You probably know that EFL is reaching version 1.0, consequently more people will be interested on them, and we’ll need a nice documentation. Documenting the libraries and softwares that we maintain is one of our priorities now. As I was writing about Editje on enlightenment wiki I decided to blog a bit about it.

Editje is a tool for designing and building graphical user interfaces quickly and easily. It’s an WYSIWYG (What You See Is What You Get) editor for Edje files, making possible to create very rich GUI using Edje parts, including external objects, like Elementary widgets and Emotion. But it’s much more than a tool to simple set parts positions and their properties, you can create animations and define the interaction via signals.

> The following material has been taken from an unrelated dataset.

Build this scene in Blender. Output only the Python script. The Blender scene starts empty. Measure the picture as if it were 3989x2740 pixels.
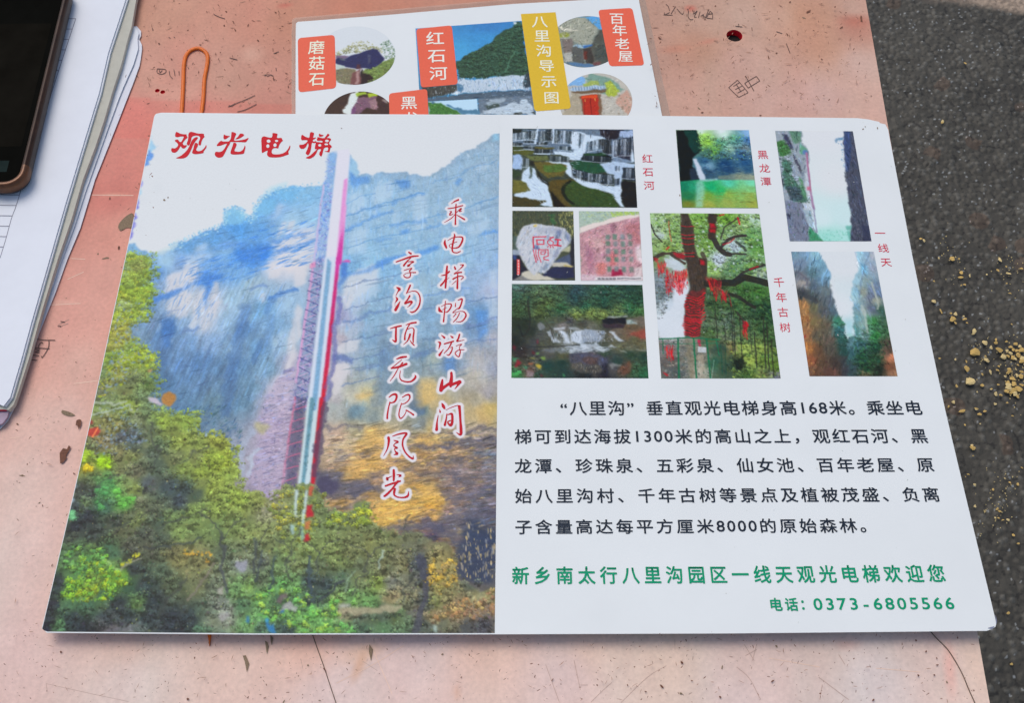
import bpy, bmesh, mathutils
from mathutils import Vector, Matrix
import math, random, time
import numpy as np
# ---------------------------------------------------------------- camera and tracing helpers
W0, H0 = 3989.0, 2740.0            # pixel size of the photograph the points were traced on
FPX = 3878.0                       # focal length in those pixels (35 mm equivalent)
SHEET_W = 0.42                     # the big laminated sheet is A3
def homog(src, dst):
    A = []
    for (x, y), (u, v) in zip(src, dst):
        A.append([x, y, 1, 0, 0, 0, -u*x, -u*y, -u]); A.append([0, 0, 0, x, y, 1, -v*x, -v*y, -v])
    return np.linalg.svd(np.array(A))[2][-1].reshape(3, 3)
_c = [((x-W0/2)/FPX, (y-H0/2)/FPX) for x, y in ((609, 439), (3445, 460), (3885, 2459), (164, 2467))]
_H = homog([(0, 0), (1, 0), (1, 1), (0, 1)], _c); _H = _H/_H[2, 2]
_s = SHEET_W/np.linalg.norm(_H[:, 0])
_x = _H[:, 0]/np.linalg.norm(_H[:, 0]); _y = -_H[:, 1]; _y = _y-_x*(_x@_y); _y /= np.linalg.norm(_y)
_z = np.cross(_x, _y)
RM = np.stack([_x, _y, _z], 1)                    # world -> camera (x right, y down, z forward)
_t = _H[:, 2]*_s                                  # top-left sheet corner in the camera frame
CORNER = np.array([-SHEET_W/2, 0.147, 0.0])
CAM = CORNER-RM.T@_t                              # camera position in the world (metres)
def rays(p):
    p = np.asarray(p, float).reshape(-1, 2)
    d = np.stack([(p[:, 0]-W0/2)/FPX, (p[:, 1]-H0/2)/FPX, np.ones(len(p))], 1)@RM
    return d
def at(p, z=0.0):
    """traced point(s) -> world points on the plane of height z"""
    d = rays(p); k = (z-CAM[2])/d[:, 2]
    return CAM+d*k[:, None]
def px(P):
    q = (np.asarray(P)-CAM)@RM.T
    return np.stack([q[:, 0]/q[:, 2]*FPX+W0/2, q[:, 1]/q[:, 2]*FPX+H0/2], 1)
Z_SHEET = 0.0026
def lift(y):
    """height of the big sheet: it lies on the card and band behind, its near edge curls up a little"""
    t = np.clip((0.06-np.asarray(y, float))/0.21, 0, 1.2)
    return Z_SHEET+0.0052*t**2
def on_sheet(p):
    d = rays(p); z = np.full(len(d), Z_SHEET)
    for _ in range(8):
        k = (z-CAM[2])/d[:, 2]; P = CAM+d*k[:, None]; z = lift(P[:, 1])
    P[:, 2] = z
    return P
Z_BACK = 0.0012
def on_back(p): return at(p, Z_BACK)
def zz(x0, y0, s):
    """points read in an enlarged view with origin (x0, y0) and scale s; text 'x,y x,y ...' -> photo pixels"""
    def f(txt):
        a = np.array([[float(v) for v in t.split(',')] for t in txt.split()])
        a[:, 0] = a[:, 0]/s+x0; a[:, 1] = a[:, 1]/s+y0
        if a.shape[1] > 2: a[:, 2] /= s
        return a
    return f
def lin(c):
    c = np.asarray(c, float)
    return np.where(c <= 0.04045, c/12.92, ((c+0.055)/1.055)**2.4)
# ---------------------------------------------------------------- print painter (flat colour of the printed pictures)
def vnoise(h, w, cell, rng):
    cy, cx = (cell if isinstance(cell, tuple) else (cell, cell))
    gh, gw = int(h/cy)+3, int(w/cx)+3
    g = rng.random((gh, gw))
    y = np.arange(h)/cy; x = np.arange(w)/cx
    yi = y.astype(int); xi = x.astype(int); fy = y-yi; fx = x-xi
    fy = (fy*fy*(3-2*fy))[:, None]; fx = (fx*fx*(3-2*fx))[None]
    a = g[yi][:, xi]; b = g[yi][:, xi+1]; c = g[yi+1][:, xi]; d = g[yi+1][:, xi+1]
    return (a*(1-fx)+b*fx)*(1-fy)+(c*(1-fx)+d*fx)*fy-0.5
def fbm(h, w, cell, rng, n=4):
    o = np.zeros((h, w)); a = 1.0
    for i in range(n):
        o += a*vnoise(h, w, tuple(max(1.0, q) for q in (cell if isinstance(cell, tuple) else (cell, cell))), rng)
        cell = tuple(q/2 for q in (cell if isinstance(cell, tuple) else (cell, cell))); a *= 0.55
    return o
def blur(m, r):
    r = int(round(r))
    if r < 1: return m
    for ax in (0, 1):
        for _ in range(2):
            p = np.pad(m, [(r+1, r) if i == ax else (0, 0) for i in range(m.ndim)], mode='edge')
            c = np.cumsum(p, axis=ax); n = m.shape[ax]
            m = (np.take(c, np.arange(2*r+1, n+2*r+1), ax)-np.take(c, np.arange(0, n), ax))/(2*r+1)
    return m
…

It provides three edition modes:

  • part mode: where you can compose your interface: adding, removing and changing parts and their states;
  • animations mode: enable you to set frames in a timeline and to define frame and part state details;
  • signals mode: make it possible to manage signals, that in Editje is the way of interact easier with the UI using messages exchange.

And when you may want to test what you have done so far, you can just click the Run button and interact with your interface 😉

If you are interested, you can look at Editje user’s manual made from some developers at Profusion: glima, Sachiel, masaki and tiago – nice work, guys. It’s provided as pdf or html and it’s source is kept on project’s repository.

Editje is written in python, it’s a free software released under GPLv3 and it can be checked out from enlightenment project repository.